During a job interview the person across the table described the role and then asked me: "Do you think you can do this?"


I said it was not the right question to ask. Two questions mattered:

  1. Would I enjoy doing what was being asked of me?

  2. Did he trust me enough to want me on his team?


If the answer to both was yes, we had something to talk about.


I have shared this with many people I have mentored. The reaction is usually the same: how does one develop the confidence to say something like that? My answer is that confidence alone is not what it takes. Clarity is.


"Will this pay well?" "Is it a step up in title?" For me, these are secondary. They tell you what the role gives you on the surface. They do not tell you whether the work will mean anything to you two years in. Title and money are easy to measure, which is exactly why they become the default. But a title does not keep you in the problem when the work gets hard. Neither does a salary.


The question that cuts through is simple: will I value and enjoy doing this?

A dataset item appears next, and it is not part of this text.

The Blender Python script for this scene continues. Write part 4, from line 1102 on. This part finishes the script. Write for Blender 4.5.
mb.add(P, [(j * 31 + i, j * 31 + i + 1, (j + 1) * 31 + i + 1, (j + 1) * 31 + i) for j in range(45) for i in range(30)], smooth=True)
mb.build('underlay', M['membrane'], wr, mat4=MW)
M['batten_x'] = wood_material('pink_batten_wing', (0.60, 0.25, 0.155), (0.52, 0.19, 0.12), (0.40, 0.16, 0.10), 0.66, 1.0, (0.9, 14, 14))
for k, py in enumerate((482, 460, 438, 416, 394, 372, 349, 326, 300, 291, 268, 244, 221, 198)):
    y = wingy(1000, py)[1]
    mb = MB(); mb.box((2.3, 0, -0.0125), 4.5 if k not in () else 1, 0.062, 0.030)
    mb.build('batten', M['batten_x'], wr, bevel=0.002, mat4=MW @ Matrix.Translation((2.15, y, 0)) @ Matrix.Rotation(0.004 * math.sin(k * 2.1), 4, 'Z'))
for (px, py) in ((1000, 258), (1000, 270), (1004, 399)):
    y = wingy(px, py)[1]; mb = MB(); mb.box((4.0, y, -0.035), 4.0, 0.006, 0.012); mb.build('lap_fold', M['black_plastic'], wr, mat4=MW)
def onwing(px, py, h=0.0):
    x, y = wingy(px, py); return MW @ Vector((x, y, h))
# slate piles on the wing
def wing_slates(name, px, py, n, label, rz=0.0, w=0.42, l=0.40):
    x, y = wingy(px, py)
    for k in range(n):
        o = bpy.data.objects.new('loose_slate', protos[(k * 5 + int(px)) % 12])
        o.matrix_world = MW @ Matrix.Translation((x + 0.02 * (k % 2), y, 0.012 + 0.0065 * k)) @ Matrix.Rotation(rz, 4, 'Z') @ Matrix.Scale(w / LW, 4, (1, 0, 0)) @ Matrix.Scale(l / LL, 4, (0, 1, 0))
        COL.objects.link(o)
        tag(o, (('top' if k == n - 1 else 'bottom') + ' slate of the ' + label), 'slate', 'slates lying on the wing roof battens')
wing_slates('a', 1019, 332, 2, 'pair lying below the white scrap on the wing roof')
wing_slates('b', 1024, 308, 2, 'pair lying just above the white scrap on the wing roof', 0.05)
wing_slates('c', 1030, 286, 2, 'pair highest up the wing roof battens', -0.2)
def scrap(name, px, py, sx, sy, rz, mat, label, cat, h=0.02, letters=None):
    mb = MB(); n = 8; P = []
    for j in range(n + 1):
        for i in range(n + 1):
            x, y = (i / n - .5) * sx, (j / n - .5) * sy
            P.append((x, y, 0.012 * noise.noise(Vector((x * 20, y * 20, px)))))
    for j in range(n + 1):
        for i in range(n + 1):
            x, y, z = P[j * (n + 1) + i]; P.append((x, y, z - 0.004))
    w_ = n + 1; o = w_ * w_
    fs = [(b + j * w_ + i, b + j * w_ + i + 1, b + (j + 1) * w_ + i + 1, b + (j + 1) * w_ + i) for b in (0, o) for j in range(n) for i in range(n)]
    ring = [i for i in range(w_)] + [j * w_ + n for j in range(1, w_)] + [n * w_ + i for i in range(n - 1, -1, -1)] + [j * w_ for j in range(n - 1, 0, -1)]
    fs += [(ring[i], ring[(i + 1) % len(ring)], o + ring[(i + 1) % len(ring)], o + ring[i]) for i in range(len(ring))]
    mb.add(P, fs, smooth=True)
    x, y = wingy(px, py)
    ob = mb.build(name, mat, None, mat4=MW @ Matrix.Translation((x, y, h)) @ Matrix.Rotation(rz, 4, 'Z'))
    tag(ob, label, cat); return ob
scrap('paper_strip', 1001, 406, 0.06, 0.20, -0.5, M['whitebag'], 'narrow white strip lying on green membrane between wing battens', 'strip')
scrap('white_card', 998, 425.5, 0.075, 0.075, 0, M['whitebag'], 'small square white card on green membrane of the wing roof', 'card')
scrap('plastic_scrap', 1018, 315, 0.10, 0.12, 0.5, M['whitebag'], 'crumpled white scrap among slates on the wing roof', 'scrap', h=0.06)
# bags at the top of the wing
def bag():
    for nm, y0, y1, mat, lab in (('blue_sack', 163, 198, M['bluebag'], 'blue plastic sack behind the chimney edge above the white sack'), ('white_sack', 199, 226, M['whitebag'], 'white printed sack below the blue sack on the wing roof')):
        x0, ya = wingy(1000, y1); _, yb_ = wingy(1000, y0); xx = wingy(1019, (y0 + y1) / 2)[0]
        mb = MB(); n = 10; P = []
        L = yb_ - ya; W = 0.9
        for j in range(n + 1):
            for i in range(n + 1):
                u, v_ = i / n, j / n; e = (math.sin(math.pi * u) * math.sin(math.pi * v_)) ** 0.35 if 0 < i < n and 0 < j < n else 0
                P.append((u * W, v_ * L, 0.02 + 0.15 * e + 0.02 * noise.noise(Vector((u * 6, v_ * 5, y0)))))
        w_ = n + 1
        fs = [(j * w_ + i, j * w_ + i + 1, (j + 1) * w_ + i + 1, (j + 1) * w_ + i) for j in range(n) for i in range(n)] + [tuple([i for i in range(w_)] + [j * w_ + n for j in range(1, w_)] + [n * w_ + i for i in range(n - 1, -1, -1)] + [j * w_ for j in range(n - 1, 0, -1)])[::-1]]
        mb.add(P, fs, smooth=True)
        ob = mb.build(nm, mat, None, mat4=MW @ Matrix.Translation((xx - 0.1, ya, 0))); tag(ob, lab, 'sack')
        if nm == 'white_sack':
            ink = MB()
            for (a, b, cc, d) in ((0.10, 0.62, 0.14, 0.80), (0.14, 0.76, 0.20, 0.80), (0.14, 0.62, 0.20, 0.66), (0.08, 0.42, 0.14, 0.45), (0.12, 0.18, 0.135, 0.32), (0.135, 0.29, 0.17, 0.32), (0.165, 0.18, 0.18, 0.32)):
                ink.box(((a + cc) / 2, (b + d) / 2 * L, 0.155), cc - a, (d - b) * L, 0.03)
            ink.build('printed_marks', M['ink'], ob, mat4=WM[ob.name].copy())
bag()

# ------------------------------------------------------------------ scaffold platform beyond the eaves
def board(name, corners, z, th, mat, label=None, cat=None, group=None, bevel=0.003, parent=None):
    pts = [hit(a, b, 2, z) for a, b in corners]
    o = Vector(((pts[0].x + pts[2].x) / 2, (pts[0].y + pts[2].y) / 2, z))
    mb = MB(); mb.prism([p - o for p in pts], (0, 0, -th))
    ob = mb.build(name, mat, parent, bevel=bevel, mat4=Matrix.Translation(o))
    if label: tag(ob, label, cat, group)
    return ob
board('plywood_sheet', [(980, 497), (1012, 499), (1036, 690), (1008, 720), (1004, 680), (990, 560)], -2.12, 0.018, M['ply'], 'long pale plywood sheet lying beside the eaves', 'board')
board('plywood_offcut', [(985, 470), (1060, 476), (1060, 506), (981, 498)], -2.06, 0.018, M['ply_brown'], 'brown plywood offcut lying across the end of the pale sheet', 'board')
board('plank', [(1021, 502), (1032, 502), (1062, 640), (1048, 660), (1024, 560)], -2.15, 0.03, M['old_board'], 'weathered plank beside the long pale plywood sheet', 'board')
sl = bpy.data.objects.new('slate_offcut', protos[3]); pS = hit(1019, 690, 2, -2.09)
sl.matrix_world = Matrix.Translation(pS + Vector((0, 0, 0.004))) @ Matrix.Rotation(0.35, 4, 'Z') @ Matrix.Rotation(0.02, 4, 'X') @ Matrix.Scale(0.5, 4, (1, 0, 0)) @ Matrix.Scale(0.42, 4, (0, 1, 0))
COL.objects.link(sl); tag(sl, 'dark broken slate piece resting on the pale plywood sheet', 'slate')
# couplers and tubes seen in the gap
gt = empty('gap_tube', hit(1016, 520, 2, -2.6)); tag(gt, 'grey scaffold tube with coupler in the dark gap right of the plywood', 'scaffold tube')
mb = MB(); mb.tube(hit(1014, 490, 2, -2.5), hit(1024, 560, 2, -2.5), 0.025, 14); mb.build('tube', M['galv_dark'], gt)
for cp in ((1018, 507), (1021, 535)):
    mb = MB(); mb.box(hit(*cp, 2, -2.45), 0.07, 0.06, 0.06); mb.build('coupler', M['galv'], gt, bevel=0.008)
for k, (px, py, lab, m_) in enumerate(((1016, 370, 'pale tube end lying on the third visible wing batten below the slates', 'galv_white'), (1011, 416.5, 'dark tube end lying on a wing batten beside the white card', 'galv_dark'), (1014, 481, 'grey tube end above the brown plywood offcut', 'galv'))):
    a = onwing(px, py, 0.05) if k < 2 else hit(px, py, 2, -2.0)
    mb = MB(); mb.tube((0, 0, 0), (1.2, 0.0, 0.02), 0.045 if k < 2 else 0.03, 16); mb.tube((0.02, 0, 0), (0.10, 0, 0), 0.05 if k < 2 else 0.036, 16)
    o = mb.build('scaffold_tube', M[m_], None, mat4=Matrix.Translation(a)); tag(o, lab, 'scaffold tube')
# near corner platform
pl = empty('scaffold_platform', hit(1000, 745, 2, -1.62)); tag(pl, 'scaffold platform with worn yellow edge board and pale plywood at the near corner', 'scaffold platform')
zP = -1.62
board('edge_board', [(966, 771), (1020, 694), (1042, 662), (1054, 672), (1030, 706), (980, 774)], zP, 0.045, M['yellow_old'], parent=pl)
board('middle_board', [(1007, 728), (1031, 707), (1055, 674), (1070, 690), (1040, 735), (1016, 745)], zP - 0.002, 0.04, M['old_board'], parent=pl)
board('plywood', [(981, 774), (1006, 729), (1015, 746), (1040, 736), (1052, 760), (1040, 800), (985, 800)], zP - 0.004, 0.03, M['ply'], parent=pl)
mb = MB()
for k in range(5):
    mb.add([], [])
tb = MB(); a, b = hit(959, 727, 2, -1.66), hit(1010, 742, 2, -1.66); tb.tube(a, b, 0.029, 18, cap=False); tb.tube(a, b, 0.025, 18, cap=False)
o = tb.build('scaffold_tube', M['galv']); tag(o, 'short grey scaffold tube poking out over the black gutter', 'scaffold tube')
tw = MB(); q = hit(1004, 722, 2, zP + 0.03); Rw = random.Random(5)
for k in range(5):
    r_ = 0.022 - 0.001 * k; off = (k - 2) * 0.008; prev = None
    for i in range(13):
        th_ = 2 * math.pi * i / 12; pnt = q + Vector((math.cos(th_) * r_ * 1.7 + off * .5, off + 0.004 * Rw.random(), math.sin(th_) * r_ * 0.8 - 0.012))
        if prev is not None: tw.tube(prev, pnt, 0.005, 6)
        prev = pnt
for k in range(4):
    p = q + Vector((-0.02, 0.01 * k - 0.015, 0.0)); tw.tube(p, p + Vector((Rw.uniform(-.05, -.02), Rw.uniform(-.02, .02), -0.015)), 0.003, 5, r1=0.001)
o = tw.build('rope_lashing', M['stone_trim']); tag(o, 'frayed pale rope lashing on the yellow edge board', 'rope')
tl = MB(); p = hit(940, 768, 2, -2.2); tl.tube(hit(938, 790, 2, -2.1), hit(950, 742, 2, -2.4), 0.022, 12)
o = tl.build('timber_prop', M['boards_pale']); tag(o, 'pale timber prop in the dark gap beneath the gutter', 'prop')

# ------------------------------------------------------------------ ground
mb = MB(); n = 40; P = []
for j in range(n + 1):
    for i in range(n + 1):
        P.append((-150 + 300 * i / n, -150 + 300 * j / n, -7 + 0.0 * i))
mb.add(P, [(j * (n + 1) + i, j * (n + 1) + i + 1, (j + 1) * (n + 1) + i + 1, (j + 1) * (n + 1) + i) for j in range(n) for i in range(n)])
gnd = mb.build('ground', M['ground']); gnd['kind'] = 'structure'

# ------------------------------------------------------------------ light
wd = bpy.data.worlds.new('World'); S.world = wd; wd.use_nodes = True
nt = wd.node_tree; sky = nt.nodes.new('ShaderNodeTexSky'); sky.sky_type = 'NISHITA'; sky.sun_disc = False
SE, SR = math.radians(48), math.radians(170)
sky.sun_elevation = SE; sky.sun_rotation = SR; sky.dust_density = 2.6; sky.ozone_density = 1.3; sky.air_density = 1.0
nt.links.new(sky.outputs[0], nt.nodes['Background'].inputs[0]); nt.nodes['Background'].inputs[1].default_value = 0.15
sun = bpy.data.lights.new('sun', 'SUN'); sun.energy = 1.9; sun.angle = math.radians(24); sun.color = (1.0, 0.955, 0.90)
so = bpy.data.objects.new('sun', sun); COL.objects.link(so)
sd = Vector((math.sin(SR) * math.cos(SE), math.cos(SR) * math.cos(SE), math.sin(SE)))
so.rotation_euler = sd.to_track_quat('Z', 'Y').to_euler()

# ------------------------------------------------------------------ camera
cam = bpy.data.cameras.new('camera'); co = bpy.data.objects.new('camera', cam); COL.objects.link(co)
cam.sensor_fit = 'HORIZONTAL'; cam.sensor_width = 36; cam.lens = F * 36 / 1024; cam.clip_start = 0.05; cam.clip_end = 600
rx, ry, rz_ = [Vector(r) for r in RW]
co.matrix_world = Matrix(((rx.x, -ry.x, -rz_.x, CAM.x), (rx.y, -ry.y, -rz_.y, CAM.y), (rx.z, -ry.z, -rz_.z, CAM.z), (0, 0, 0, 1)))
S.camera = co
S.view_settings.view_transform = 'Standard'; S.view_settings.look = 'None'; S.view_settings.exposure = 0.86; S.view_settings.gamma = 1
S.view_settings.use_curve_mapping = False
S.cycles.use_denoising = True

Not whether it will be comfortable. Enjoyment and comfort are not the same thing. Three months in, when the novelty has worn off, will you find the work worth doing? Will you go further into the problem, rather than away from it? If the honest answer is no, nothing else compensates.


The trust question is the other half. Good work done in an environment where your judgment is not backed rarely stays good for long. The interviewer is not just offering you a role. You are also deciding whether to work for them.


In 1995, my manager asked which business I wanted to move to. Two options had been identified. I declined both, and asked to join the telecom division, a field I had no background in. When he asked why, my answer was that I found it interesting, it was a business expected to grow and change lives, and I wanted to be a part of it.


That decision shaped the next three decades.


The people I have seen grow fastest were not always the most qualified for the role. They were the ones who wanted to be in it. That desire to stay in the problem, when the work gets hard, is what compounds over a career. It cannot be faked for long.


Ask both questions before you say yes to any role.